**Task details**
Pull out each line of the data that includes the word "parts".

**Dataset extract**
════════════════

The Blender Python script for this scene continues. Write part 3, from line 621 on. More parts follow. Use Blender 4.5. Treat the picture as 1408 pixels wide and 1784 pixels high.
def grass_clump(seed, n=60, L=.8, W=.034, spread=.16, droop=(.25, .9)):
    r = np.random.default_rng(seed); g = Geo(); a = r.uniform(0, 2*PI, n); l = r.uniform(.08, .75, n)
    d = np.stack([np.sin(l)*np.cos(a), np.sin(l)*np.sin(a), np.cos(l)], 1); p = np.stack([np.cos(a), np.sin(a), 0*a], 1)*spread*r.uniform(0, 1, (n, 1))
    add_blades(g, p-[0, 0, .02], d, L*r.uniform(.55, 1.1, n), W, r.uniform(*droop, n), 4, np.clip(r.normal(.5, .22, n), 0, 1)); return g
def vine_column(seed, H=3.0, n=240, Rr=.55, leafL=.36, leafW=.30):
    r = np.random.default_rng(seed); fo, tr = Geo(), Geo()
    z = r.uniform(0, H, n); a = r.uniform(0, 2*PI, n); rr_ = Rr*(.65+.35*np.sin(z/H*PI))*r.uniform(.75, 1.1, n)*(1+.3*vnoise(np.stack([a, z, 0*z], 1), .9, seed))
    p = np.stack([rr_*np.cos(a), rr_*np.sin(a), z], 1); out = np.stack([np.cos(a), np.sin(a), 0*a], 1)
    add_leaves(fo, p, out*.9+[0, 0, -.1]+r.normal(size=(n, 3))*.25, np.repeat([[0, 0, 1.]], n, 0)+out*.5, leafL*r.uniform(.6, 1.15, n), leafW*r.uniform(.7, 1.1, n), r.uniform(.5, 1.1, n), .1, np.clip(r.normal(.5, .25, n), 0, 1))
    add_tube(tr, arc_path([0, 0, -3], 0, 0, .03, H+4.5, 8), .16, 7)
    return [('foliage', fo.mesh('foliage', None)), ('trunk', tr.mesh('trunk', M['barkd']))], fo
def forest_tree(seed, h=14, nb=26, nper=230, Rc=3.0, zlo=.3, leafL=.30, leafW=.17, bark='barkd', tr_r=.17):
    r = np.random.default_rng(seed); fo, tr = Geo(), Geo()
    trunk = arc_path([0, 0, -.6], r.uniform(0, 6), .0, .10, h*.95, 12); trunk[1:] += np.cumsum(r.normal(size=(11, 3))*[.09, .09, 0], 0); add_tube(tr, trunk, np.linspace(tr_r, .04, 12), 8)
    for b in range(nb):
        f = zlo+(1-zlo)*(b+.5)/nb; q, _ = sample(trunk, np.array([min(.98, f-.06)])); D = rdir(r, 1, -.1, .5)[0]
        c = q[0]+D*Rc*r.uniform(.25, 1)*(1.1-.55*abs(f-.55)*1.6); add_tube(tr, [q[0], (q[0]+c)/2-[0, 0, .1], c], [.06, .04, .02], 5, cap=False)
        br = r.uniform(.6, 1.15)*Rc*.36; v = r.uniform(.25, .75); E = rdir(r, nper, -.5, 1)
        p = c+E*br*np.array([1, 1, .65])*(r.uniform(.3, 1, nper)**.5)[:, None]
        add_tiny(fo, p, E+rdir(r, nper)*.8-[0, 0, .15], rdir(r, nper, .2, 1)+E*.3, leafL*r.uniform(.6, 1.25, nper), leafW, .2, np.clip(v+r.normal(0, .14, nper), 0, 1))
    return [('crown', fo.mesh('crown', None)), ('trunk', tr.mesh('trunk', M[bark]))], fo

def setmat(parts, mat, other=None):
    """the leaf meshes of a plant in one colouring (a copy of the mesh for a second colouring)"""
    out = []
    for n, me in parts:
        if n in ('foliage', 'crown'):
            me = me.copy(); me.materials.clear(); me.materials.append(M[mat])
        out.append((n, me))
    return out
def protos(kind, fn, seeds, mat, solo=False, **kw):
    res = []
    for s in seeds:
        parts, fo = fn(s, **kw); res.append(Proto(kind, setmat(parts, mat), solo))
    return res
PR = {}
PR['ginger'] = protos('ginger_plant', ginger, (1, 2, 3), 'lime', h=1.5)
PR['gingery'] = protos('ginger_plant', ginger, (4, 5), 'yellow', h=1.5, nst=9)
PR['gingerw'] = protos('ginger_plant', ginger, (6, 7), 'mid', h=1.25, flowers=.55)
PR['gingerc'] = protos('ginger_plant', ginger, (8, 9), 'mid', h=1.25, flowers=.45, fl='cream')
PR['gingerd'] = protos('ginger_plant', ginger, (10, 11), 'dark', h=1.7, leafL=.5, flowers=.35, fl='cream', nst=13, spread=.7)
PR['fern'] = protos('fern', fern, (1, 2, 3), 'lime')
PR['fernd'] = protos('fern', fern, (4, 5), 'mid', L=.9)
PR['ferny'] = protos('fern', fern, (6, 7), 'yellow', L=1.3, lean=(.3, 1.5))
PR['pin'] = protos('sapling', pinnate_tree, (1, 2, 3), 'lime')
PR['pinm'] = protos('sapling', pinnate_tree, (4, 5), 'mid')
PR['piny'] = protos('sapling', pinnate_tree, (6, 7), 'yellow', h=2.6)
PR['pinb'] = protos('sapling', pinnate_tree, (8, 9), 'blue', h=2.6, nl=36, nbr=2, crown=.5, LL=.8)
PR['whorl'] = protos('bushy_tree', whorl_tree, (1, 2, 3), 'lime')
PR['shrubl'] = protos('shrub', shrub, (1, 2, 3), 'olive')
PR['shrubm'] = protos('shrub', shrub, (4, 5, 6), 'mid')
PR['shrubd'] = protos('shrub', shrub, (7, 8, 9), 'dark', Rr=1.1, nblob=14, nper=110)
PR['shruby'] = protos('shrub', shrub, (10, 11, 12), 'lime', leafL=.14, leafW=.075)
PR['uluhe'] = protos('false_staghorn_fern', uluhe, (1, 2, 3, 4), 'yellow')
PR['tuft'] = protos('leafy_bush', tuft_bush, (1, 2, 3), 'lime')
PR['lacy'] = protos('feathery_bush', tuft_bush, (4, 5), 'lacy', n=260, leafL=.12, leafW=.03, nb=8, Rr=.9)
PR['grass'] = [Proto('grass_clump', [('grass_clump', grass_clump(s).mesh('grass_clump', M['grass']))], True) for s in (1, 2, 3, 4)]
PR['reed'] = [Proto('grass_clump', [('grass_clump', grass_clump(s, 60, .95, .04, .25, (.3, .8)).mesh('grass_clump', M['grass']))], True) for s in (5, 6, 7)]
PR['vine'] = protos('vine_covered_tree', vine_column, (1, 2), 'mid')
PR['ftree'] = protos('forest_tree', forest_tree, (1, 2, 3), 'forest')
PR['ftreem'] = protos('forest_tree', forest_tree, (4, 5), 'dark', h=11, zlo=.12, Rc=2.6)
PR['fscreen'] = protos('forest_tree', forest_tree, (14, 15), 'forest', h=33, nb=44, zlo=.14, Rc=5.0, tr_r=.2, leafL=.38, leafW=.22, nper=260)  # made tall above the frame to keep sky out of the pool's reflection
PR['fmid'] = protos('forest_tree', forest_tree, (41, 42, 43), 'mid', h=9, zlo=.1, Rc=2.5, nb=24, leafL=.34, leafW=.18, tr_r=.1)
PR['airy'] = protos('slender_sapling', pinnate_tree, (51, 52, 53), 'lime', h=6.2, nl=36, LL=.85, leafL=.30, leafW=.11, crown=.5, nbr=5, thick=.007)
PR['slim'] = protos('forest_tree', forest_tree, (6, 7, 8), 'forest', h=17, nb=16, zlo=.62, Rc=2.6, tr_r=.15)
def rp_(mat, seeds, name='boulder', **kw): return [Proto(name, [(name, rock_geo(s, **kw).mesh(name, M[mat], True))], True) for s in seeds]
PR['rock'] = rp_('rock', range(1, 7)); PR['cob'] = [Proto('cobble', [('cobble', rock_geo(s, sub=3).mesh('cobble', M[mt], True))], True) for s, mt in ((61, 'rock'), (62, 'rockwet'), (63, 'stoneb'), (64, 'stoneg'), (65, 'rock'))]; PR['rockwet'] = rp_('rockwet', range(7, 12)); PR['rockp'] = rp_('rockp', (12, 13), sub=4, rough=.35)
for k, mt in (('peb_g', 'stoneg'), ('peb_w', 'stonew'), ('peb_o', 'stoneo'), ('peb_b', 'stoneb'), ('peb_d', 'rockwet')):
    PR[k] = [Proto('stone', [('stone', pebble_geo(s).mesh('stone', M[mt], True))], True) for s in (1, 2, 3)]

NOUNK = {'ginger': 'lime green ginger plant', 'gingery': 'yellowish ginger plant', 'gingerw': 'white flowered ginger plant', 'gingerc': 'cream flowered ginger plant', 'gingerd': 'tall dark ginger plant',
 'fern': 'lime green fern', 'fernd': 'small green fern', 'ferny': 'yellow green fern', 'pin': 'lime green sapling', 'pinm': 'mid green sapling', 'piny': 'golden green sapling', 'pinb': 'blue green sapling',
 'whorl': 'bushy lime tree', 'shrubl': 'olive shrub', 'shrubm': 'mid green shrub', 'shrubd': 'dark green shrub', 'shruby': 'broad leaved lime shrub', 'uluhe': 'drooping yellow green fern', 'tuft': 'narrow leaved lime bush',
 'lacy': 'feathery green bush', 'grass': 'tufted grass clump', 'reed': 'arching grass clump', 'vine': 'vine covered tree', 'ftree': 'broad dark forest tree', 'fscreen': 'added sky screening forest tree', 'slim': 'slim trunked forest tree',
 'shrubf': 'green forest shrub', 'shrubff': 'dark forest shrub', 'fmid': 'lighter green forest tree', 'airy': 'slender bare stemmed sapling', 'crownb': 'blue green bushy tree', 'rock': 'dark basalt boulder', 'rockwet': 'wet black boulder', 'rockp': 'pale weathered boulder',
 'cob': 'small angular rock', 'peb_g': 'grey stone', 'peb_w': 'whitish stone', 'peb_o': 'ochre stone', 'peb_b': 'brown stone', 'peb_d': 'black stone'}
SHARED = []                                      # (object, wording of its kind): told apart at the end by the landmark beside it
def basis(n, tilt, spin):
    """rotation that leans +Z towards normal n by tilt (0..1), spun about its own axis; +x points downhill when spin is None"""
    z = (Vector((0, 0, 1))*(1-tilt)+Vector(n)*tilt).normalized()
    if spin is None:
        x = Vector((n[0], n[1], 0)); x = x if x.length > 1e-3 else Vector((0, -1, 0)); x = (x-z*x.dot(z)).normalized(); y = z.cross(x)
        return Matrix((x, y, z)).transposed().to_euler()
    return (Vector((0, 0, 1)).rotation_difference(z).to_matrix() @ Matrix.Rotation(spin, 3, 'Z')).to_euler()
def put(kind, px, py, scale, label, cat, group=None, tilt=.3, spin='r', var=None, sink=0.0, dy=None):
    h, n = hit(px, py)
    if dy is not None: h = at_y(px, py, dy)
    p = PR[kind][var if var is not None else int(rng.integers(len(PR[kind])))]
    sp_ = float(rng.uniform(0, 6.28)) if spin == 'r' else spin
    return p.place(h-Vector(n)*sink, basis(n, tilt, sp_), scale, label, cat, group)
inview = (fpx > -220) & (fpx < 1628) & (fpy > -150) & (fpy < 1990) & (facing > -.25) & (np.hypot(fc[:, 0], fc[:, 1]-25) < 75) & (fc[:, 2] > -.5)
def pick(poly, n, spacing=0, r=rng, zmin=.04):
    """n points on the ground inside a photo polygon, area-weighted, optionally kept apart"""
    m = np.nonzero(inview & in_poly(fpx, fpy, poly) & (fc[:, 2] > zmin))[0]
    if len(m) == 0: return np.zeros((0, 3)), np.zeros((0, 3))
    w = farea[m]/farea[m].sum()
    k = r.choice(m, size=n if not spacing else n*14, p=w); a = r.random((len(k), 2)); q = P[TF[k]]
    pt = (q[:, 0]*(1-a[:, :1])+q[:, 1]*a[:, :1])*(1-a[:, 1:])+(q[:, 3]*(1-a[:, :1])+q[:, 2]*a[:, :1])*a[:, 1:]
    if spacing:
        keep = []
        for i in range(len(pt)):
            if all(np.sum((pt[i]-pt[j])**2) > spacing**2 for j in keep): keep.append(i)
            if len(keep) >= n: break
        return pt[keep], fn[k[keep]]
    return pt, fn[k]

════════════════

**Final result**
The Blender Python script for this scene continues. Write part 3, from line 621 on. More parts follow. Use Blender 4.5. Treat the picture as 1408 pixels wide and 1784 pixels high.
def setmat(parts, mat, other=None):
    for n, me in parts:
        parts, fo = fn(s, **kw); res.append(Proto(kind, setmat(parts, mat), solo))